→ Directive
Each line that holds the word "recreates" counts once. Give the total number of such lines and nothing else.

----- The data -----

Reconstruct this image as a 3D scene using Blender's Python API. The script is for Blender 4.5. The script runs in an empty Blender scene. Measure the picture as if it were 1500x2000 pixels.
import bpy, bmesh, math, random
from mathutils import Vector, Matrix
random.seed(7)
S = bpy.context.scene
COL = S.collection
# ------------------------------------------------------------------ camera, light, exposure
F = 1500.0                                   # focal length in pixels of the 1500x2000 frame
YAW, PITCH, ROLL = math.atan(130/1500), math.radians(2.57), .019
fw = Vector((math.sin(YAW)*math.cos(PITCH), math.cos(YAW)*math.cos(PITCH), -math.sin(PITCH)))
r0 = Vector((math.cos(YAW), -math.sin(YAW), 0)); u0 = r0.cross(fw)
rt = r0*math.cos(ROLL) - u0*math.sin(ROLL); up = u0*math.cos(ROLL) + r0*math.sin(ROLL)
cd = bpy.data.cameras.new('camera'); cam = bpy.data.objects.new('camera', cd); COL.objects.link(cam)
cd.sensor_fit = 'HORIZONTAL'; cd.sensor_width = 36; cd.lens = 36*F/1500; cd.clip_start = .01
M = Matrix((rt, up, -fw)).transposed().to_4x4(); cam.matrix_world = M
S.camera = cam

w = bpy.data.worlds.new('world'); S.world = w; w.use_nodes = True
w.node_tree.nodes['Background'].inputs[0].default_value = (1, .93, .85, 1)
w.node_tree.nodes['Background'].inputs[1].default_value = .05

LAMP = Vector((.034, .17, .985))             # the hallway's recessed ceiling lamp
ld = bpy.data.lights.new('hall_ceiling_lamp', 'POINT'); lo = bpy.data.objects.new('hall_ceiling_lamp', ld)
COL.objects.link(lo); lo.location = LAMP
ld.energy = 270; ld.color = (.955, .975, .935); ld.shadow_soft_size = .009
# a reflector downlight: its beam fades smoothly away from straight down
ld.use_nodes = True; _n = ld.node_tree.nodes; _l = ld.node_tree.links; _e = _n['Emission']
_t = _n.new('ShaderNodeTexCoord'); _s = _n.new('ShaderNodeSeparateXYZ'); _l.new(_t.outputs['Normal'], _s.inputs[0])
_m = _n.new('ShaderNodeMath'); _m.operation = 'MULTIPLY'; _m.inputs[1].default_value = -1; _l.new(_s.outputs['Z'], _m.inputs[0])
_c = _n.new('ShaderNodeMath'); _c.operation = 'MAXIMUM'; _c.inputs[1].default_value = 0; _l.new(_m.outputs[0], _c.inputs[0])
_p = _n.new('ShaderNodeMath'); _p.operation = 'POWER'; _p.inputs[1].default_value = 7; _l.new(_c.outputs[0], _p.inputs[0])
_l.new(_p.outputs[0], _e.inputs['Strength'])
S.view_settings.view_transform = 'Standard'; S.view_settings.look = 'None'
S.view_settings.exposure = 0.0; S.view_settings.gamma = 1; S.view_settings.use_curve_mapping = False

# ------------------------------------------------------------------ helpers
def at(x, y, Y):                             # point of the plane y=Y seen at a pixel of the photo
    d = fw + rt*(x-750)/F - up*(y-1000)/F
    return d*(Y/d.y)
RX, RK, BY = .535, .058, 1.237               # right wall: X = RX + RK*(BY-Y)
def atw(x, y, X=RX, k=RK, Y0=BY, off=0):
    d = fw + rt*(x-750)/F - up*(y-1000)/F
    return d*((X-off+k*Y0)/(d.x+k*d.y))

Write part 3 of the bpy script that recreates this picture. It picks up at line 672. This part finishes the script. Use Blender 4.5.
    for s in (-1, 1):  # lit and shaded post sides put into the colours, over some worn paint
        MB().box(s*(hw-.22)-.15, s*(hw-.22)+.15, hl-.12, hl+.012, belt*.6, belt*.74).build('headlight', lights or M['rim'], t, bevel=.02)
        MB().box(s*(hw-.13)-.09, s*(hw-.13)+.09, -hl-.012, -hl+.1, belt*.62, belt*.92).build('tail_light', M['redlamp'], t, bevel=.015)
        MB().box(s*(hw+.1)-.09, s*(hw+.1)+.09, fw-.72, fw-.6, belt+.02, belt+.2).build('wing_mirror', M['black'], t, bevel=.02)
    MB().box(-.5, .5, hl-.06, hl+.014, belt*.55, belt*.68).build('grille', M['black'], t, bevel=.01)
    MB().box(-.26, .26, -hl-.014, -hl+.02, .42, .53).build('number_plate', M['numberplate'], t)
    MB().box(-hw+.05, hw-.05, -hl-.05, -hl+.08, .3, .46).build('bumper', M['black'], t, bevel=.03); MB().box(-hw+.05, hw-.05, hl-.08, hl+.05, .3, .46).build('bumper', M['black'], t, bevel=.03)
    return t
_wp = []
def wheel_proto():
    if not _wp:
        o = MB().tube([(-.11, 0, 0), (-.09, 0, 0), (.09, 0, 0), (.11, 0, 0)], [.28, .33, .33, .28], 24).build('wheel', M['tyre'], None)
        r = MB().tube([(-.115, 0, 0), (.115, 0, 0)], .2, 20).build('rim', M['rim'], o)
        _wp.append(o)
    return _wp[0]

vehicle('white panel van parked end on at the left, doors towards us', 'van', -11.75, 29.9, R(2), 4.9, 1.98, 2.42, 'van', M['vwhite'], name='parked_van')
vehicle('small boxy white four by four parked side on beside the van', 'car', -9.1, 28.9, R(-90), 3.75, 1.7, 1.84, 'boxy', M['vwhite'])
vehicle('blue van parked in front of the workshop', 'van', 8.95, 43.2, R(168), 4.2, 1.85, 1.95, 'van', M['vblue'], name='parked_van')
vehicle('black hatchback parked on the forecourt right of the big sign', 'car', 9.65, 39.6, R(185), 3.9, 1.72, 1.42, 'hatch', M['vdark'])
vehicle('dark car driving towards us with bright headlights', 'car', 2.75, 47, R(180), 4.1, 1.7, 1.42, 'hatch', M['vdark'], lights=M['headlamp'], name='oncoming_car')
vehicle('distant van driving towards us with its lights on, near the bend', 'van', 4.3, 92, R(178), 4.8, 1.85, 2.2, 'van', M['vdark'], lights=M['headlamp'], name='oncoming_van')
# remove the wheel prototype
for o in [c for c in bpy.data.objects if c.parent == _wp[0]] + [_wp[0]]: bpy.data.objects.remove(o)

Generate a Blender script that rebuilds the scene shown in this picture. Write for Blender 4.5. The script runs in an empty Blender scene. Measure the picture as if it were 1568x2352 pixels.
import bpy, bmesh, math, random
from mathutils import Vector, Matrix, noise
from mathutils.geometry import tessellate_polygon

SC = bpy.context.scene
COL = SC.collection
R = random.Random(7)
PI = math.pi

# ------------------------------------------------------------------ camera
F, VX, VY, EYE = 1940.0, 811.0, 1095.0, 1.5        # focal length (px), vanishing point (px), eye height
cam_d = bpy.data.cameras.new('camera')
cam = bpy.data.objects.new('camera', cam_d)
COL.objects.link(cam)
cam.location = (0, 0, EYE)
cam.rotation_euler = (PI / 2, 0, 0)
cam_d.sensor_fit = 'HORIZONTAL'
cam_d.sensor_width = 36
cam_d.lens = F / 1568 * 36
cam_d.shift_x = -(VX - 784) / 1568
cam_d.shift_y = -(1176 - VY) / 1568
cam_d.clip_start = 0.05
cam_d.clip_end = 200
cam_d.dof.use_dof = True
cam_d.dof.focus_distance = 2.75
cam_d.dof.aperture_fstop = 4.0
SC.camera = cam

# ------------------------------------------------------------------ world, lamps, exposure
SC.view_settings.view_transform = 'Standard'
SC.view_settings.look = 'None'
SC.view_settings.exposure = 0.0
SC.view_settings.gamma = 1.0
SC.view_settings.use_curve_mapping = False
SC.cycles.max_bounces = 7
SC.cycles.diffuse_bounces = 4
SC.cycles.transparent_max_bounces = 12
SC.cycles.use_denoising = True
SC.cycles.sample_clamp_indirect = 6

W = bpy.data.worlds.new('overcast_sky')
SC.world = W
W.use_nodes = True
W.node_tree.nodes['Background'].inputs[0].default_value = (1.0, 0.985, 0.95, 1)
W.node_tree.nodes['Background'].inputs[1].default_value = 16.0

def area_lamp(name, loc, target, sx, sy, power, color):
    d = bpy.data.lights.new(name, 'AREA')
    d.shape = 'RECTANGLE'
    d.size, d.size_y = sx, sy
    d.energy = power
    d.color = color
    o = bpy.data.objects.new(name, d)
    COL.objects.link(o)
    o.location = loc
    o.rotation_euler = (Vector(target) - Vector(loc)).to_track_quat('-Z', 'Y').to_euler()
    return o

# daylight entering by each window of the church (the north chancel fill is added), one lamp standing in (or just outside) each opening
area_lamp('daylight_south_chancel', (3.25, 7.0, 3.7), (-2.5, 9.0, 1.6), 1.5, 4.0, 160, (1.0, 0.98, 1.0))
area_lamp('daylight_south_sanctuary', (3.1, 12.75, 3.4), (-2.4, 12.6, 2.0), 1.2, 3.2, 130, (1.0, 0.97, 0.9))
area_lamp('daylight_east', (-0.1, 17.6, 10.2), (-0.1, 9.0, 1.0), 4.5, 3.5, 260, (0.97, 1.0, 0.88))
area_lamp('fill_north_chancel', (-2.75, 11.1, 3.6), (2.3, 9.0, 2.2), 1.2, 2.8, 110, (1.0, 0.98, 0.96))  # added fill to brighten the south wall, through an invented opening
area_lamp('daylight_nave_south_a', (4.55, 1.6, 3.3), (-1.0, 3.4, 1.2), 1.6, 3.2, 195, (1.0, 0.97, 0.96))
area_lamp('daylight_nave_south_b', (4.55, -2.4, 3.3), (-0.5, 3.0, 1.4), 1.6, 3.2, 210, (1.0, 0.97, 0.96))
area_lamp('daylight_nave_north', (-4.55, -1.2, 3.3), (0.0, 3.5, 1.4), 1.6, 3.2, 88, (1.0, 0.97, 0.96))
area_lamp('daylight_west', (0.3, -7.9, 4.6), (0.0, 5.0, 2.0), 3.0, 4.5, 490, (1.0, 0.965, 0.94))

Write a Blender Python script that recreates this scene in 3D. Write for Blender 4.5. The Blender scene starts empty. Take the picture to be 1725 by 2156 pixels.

-----

→ Exercise answer
2